_Material for this task_
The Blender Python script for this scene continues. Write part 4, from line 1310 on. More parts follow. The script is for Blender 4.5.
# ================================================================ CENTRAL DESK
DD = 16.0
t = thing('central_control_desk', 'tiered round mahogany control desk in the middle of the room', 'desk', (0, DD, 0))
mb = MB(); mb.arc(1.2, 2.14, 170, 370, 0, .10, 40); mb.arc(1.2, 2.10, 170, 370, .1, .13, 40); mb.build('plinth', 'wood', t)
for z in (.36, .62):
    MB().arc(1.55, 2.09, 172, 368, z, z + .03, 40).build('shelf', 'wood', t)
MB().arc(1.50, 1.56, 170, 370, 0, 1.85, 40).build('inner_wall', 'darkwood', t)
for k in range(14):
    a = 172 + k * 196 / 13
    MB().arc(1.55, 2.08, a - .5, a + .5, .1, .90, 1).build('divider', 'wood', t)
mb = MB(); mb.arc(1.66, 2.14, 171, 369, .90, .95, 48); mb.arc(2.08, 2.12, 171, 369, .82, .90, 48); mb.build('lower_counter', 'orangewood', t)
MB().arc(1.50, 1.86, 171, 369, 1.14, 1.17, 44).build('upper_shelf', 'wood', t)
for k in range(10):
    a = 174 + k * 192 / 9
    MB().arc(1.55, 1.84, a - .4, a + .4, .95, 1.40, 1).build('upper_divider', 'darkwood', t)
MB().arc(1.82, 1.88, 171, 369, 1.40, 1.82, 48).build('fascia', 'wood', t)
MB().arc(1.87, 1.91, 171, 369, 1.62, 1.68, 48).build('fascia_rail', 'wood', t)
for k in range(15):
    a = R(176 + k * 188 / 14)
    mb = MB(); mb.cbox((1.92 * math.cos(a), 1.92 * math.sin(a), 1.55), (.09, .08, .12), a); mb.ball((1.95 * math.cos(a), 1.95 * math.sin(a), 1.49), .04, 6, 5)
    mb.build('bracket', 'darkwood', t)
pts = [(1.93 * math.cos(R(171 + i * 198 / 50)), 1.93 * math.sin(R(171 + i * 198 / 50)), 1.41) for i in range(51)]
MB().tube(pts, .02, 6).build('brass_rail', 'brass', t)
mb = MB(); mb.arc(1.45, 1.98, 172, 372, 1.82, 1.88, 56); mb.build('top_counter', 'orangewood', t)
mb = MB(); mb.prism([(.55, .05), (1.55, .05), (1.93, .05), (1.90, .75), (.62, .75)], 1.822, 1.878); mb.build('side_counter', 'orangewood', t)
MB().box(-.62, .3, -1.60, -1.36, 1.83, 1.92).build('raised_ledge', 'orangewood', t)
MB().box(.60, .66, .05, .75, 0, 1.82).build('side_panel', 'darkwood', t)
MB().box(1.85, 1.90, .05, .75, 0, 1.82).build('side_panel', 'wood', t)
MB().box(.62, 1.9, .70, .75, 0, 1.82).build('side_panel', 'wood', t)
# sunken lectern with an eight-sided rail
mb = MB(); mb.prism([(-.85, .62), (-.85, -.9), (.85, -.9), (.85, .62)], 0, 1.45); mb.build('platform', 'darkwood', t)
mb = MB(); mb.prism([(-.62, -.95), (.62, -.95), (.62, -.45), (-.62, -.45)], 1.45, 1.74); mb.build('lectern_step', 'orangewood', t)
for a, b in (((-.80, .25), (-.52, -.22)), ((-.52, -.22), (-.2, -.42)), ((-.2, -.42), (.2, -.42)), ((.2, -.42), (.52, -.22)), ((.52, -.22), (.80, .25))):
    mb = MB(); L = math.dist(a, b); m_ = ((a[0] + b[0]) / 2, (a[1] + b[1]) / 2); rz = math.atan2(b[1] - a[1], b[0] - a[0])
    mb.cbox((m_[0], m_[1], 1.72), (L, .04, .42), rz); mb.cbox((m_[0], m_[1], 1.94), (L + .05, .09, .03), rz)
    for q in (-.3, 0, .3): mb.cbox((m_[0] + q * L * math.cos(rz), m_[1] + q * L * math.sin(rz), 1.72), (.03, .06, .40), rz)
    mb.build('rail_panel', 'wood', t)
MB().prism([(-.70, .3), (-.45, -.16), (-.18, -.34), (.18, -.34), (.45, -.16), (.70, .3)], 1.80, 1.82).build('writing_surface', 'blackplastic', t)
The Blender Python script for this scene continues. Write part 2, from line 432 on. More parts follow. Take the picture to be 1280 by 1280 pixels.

_Work required_
Quote all of the entries exactly as they appear.

_Full response_
The Blender Python script for this scene continues. Write part 4, from line 1310 on. More parts follow. The script is for Blender 4.5.
# ================================================================ CENTRAL DESK
DD = 16.0
t = thing('central_control_desk', 'tiered round mahogany control desk in the middle of the room', 'desk', (0, DD, 0))
mb = MB(); mb.arc(1.2, 2.14, 170, 370, 0, .10, 40); mb.arc(1.2, 2.10, 170, 370, .1, .13, 40); mb.build('plinth', 'wood', t)
for z in (.36, .62):
    MB().arc(1.55, 2.09, 172, 368, z, z + .03, 40).build('shelf', 'wood', t)
MB().arc(1.50, 1.56, 170, 370, 0, 1.85, 40).build('inner_wall', 'darkwood', t)
for k in range(14):
    a = 172 + k * 196 / 13
    MB().arc(1.55, 2.08, a - .5, a + .5, .1, .90, 1).build('divider', 'wood', t)
mb = MB(); mb.arc(1.66, 2.14, 171, 369, .90, .95, 48); mb.arc(2.08, 2.12, 171, 369, .82, .90, 48); mb.build('lower_counter', 'orangewood', t)
MB().arc(1.50, 1.86, 171, 369, 1.14, 1.17, 44).build('upper_shelf', 'wood', t)
for k in range(10):
    a = 174 + k * 192 / 9
    MB().arc(1.55, 1.84, a - .4, a + .4, .95, 1.40, 1).build('upper_divider', 'darkwood', t)
MB().arc(1.82, 1.88, 171, 369, 1.40, 1.82, 48).build('fascia', 'wood', t)
MB().arc(1.87, 1.91, 171, 369, 1.62, 1.68, 48).build('fascia_rail', 'wood', t)
for k in range(15):
    a = R(176 + k * 188 / 14)
    mb = MB(); mb.cbox((1.92 * math.cos(a), 1.92 * math.sin(a), 1.55), (.09, .08, .12), a); mb.ball((1.95 * math.cos(a), 1.95 * math.sin(a), 1.49), .04, 6, 5)
    mb.build('bracket', 'darkwood', t)
pts = [(1.93 * math.cos(R(171 + i * 198 / 50)), 1.93 * math.sin(R(171 + i * 198 / 50)), 1.41) for i in range(51)]
MB().tube(pts, .02, 6).build('brass_rail', 'brass', t)
mb = MB(); mb.arc(1.45, 1.98, 172, 372, 1.82, 1.88, 56); mb.build('top_counter', 'orangewood', t)
mb = MB(); mb.prism([(.55, .05), (1.55, .05), (1.93, .05), (1.90, .75), (.62, .75)], 1.822, 1.878); mb.build('side_counter', 'orangewood', t)
MB().box(-.62, .3, -1.60, -1.36, 1.83, 1.92).build('raised_ledge', 'orangewood', t)
MB().box(.60, .66, .05, .75, 0, 1.82).build('side_panel', 'darkwood', t)
MB().box(1.85, 1.90, .05, .75, 0, 1.82).build('side_panel', 'wood', t)
MB().box(.62, 1.9, .70, .75, 0, 1.82).build('side_panel', 'wood', t)
# sunken lectern with an eight-sided rail
mb = MB(); mb.prism([(-.85, .62), (-.85, -.9), (.85, -.9), (.85, .62)], 0, 1.45); mb.build('platform', 'darkwood', t)
mb = MB(); mb.prism([(-.62, -.95), (.62, -.95), (.62, -.45), (-.62, -.45)], 1.45, 1.74); mb.build('lectern_step', 'orangewood', t)
for a, b in (((-.80, .25), (-.52, -.22)), ((-.52, -.22), (-.2, -.42)), ((-.2, -.42), (.2, -.42)), ((.2, -.42), (.52, -.22)), ((.52, -.22), (.80, .25))):
    mb = MB(); L = math.dist(a, b); m_ = ((a[0] + b[0]) / 2, (a[1] + b[1]) / 2); rz = math.atan2(b[1] - a[1], b[0] - a[0])
    mb.cbox((m_[0], m_[1], 1.72), (L, .04, .42), rz); mb.cbox((m_[0], m_[1], 1.94), (L + .05, .09, .03), rz)
    for q in (-.3, 0, .3): mb.cbox((m_[0] + q * L * math.cos(rz), m_[1] + q * L * math.sin(rz), 1.72), (.03, .06, .40), rz)
    mb.build('rail_panel', 'wood', t)
MB().prism([(-.70, .3), (-.45, -.16), (-.18, -.34), (.18, -.34), (.45, -.16), (.70, .3)], 1.80, 1.82).build('writing_surface', 'blackplastic', t)
The Blender Python script for this scene continues. Write part 2, from line 432 on. More parts follow. Take the picture to be 1280 by 1280 pixels.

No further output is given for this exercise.